* start MATERIAL SHOWN *

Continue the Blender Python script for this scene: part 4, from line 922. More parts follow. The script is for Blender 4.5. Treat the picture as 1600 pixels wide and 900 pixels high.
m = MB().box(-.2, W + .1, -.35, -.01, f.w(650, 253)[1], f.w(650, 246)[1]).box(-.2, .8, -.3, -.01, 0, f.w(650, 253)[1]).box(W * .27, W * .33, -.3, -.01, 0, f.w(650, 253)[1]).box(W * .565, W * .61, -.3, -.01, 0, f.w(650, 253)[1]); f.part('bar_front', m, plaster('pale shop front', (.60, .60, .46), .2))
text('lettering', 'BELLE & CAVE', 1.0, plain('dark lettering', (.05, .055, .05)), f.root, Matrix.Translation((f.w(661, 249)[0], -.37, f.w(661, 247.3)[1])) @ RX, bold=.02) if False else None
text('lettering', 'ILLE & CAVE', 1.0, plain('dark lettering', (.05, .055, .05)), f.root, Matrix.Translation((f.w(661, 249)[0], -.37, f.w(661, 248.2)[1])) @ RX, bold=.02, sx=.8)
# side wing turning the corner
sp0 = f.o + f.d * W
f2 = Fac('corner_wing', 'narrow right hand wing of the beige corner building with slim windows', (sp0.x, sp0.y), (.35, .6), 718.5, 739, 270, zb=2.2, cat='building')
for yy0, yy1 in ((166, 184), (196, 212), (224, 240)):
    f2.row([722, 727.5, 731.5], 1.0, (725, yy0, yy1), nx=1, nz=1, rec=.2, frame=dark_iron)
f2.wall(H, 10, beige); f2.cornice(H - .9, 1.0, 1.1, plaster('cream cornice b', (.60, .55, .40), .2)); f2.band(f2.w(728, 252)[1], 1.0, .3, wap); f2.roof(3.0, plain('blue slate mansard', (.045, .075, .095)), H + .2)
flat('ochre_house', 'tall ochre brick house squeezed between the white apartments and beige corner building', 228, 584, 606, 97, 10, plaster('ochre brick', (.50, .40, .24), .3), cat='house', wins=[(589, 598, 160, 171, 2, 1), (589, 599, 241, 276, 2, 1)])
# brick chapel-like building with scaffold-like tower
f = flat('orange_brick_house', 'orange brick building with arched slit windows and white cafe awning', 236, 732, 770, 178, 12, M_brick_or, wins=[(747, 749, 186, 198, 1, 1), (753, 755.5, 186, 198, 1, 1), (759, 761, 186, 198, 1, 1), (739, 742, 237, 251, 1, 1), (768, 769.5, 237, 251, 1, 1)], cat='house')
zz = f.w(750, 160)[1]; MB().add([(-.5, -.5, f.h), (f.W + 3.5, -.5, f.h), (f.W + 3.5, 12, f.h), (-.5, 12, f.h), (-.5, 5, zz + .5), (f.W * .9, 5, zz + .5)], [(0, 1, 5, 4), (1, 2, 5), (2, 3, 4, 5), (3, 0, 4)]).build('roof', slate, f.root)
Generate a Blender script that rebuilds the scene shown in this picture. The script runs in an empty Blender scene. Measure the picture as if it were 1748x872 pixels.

* end MATERIAL SHOWN *

Print out every record again, exactly and in full.

- _THE RESPONSE_:
Continue the Blender Python script for this scene: part 4, from line 922. More parts follow. The script is for Blender 4.5. Treat the picture as 1600 pixels wide and 900 pixels high.
m = MB().box(-.2, W + .1, -.35, -.01, f.w(650, 253)[1], f.w(650, 246)[1]).box(-.2, .8, -.3, -.01, 0, f.w(650, 253)[1]).box(W * .27, W * .33, -.3, -.01, 0, f.w(650, 253)[1]).box(W * .565, W * .61, -.3, -.01, 0, f.w(650, 253)[1]); f.part('bar_front', m, plaster('pale shop front', (.60, .60, .46), .2))
text('lettering', 'BELLE & CAVE', 1.0, plain('dark lettering', (.05, .055, .05)), f.root, Matrix.Translation((f.w(661, 249)[0], -.37, f.w(661, 247.3)[1])) @ RX, bold=.02) if False else None
text('lettering', 'ILLE & CAVE', 1.0, plain('dark lettering', (.05, .055, .05)), f.root, Matrix.Translation((f.w(661, 249)[0], -.37, f.w(661, 248.2)[1])) @ RX, bold=.02, sx=.8)
# side wing turning the corner
sp0 = f.o + f.d * W
f2 = Fac('corner_wing', 'narrow right hand wing of the beige corner building with slim windows', (sp0.x, sp0.y), (.35, .6), 718.5, 739, 270, zb=2.2, cat='building')
for yy0, yy1 in ((166, 184), (196, 212), (224, 240)):
    f2.row([722, 727.5, 731.5], 1.0, (725, yy0, yy1), nx=1, nz=1, rec=.2, frame=dark_iron)
f2.wall(H, 10, beige); f2.cornice(H - .9, 1.0, 1.1, plaster('cream cornice b', (.60, .55, .40), .2)); f2.band(f2.w(728, 252)[1], 1.0, .3, wap); f2.roof(3.0, plain('blue slate mansard', (.045, .075, .095)), H + .2)
flat('ochre_house', 'tall ochre brick house squeezed between the white apartments and beige corner building', 228, 584, 606, 97, 10, plaster('ochre brick', (.50, .40, .24), .3), cat='house', wins=[(589, 598, 160, 171, 2, 1), (589, 599, 241, 276, 2, 1)])
# brick chapel-like building with scaffold-like tower
f = flat('orange_brick_house', 'orange brick building with arched slit windows and white cafe awning', 236, 732, 770, 178, 12, M_brick_or, wins=[(747, 749, 186, 198, 1, 1), (753, 755.5, 186, 198, 1, 1), (759, 761, 186, 198, 1, 1), (739, 742, 237, 251, 1, 1), (768, 769.5, 237, 251, 1, 1)], cat='house')
zz = f.w(750, 160)[1]; MB().add([(-.5, -.5, f.h), (f.W + 3.5, -.5, f.h), (f.W + 3.5, 12, f.h), (-.5, 12, f.h), (-.5, 5, zz + .5), (f.W * .9, 5, zz + .5)], [(0, 1, 5, 4), (1, 2, 5), (2, 3, 4, 5), (3, 0, 4)]).build('roof', slate, f.root)
Generate a Blender script that rebuilds the scene shown in this picture. The script runs in an empty Blender scene. Measure the picture as if it were 1748x872 pixels.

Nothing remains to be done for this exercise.